Which brings us to Sam Alito. Given the support of Arlen Specter and the lack of fight from Diane Feinstein, he seems certain to be confirmed. And like some before him, the elevation to the highest judicial post in the land with almost no possibility of being removed, may be the mind expanding jolt he needs to start thinking clearly. Not in the liberal tradition - I have no such expectations - but perhaps in the centrist way of O'Connor.
But I doubt it. Some people just don't have the capacity for self discovery, or even self examination. I keep going back to that 1985 application to the Reagan Justice Department where Alito pratically begged them to see how conservative he was - I belonged to the women hater's club at Princeton, and all the rest - and I keep thinking he can't change because there's nothing there to begin with.
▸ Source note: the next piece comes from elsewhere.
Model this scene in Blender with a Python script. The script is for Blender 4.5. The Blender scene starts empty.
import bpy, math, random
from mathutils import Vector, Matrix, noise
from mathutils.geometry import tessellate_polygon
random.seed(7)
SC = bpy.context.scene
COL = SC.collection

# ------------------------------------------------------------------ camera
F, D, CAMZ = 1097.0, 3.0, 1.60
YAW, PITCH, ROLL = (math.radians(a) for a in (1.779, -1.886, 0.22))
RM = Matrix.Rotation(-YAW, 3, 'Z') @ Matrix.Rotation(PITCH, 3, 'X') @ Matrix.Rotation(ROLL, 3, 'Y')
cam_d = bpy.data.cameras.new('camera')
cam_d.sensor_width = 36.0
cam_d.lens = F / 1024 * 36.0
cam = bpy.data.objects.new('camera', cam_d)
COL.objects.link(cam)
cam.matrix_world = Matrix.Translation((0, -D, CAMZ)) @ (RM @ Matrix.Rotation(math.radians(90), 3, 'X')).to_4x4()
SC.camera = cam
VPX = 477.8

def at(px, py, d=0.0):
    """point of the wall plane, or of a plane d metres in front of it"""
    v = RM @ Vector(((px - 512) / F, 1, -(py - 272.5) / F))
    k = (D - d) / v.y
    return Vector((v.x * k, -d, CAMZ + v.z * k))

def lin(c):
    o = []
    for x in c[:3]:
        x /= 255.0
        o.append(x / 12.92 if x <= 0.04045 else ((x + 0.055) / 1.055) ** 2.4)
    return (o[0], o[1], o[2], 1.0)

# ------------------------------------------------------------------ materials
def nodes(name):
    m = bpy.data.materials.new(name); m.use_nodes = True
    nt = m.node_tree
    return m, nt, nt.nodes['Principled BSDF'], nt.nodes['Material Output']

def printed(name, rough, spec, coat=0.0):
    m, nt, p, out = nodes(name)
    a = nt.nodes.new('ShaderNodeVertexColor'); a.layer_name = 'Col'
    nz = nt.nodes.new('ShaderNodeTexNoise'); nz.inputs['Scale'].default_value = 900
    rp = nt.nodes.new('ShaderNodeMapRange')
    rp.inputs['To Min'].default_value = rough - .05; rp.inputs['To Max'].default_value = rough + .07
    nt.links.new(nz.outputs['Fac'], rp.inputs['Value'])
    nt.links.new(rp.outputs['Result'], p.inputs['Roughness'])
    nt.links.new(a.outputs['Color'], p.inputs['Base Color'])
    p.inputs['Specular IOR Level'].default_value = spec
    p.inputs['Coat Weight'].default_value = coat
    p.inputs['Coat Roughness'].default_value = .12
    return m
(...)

Some people you know aren't going anywhere. Clarence Thomas lacks the intellectual capacity to grow in any way, and Antonin Scalia is an angry white guy who, I'm fairly certain, lacks a soul. I was no fan of Rehnquist, and I thought the stripes on the robe showed a penchant for juvenile ego that shouldn't really show up in the Chief Justice, but he seemed, at least occasionally, to get it.
I hope I'm wrong, but I don't think so. I have a sense about these things, especially after my own process, and I just see Alito joining up with his right wing homies and letting the rest of us have it.
3 Comments:
Read something apropos during the past couple of days which I can't relocate, but it went something like this . . . Alito doesn't have a screw loose - he's missing a part.
Yeah - there's just something vacant about him. No lo tengo. Can't get there from here.